Just look at it. It's half the distance and it would have made a great tie in with DS9.
 
1) It's not half the distance. The only canonical information we have on the distance is the first map shown upthread, and there it's 6/7 of the distance, plus the wormhole traverse itself, hence 13/7 of the distance. "Half"? More like twice!
2) It's not stable. Janeway left for her fateful trip from DS9, the station guarding the wormhole mouth. Just weeks prior, the commander of that station had sworn to blow up the wormhole at the first sign of enemy action, and had in fact done so in a simulation he mistook for reality.
3) It's guarded by the most vicious enemy the Federation has encountered so far. The presence of enemies or threats in other directions is speculation, and those threats can be sidestepped if need be. The presence of a powerful enemy at the Bajoran wormhole is dead certain, and Janeway would have to sail right into that enemy.
4) If it exists, odds are that other wormholes exist as well. Any other wormhole would be superior to the Bajoran one, which suffers from the above three damning faults that render it useless for an Ocampa/Earth trip.

It might be a tie-in between VOY and DS9, yeah. But that would be a bad thing, since it would imply that everything in the Trek universe ties together in a rather petty way. Why focus on this single wormhole out of the dozens that must be out there? Or the dozens if not hundreds of even more interesting ways by which Janeway could get home?

Timo Saloniemi
 
1) It's not half the distance. The only canonical information we have on the distance is the first map shown upthread, and there it's 6/7 of the distance, plus the wormhole traverse itself, hence 13/7 of the distance. "Half"? More like twice!

Even in that map the distance is shorter and aviods borg space. The journey from Gamma Quadrant to Alpha Quadrant is a few minutes. The wormhole doesn't take decades to transport people.

2) It's not stable. Janeway left for her fateful trip from DS9, the station guarding the wormhole mouth. Just weeks prior, the commander of that station had sworn to blow up the wormhole at the first sign of enemy action, and had in fact done so in a simulation he mistook for reality.

No Sisko destroyed the wormhole in the dream when the Federation gave away DS9 and Bajor to the Dominion and started a war with the Romulans. A disastrous event. He was very adamant otherwise that the wormhole should be kept open and explored because the region of space near the wormhole isn't Dominion territory. He even threathened to attack the Romulans when they wanted to close the wormhole.
3) It's guarded by the most vicious enemy the Federation has encountered so far. The presence of enemies or threats in other directions is speculation, and those threats can be sidestepped if need be. The presence of a powerful enemy at the Bajoran wormhole is dead certain, and Janeway would have to sail right into that enemy.

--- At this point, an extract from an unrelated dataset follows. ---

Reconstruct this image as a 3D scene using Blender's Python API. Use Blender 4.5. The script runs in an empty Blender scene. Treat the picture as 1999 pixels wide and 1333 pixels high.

The Wormhole wasn't guarded by the Dominion. There area was far from the wormhole. They just didn't like people coming on their side. People who they had no control over.

4) If it exists, odds are that other wormholes exist as well. Any other wormhole would be superior to the Bajoran one, which suffers from the above three damning faults that render it useless for an Ocampa/Earth trip.

Yeah maybe they exist. But how can you tell where they are going? Do you traveling 70 years for a maybe when you know that a stable and artificial wormhole to AQ already exists?

It might be a tie-in between VOY and DS9, yeah. But that would be a bad thing, since it would imply that everything in the Trek universe ties together in a rather petty way. Why focus on this single wormhole out of the dozens that must be out there? Or the dozens if not hundreds of even more interesting ways by which Janeway could get home?

Timo Saloniemi

The only way Janeway could get home in 7 years was in a stupid way and surprise surprise it was in a really stupid way. How many times did they jump thousands of light years? If they can do that then why is a pain in the neck for a ship in the AQ to travel 300 light years.


Besides TNG/DS9/VOY already tied themselves together. The Cardassian Border wars/ Maquis is the one storyline that is featured and expanded on all three series.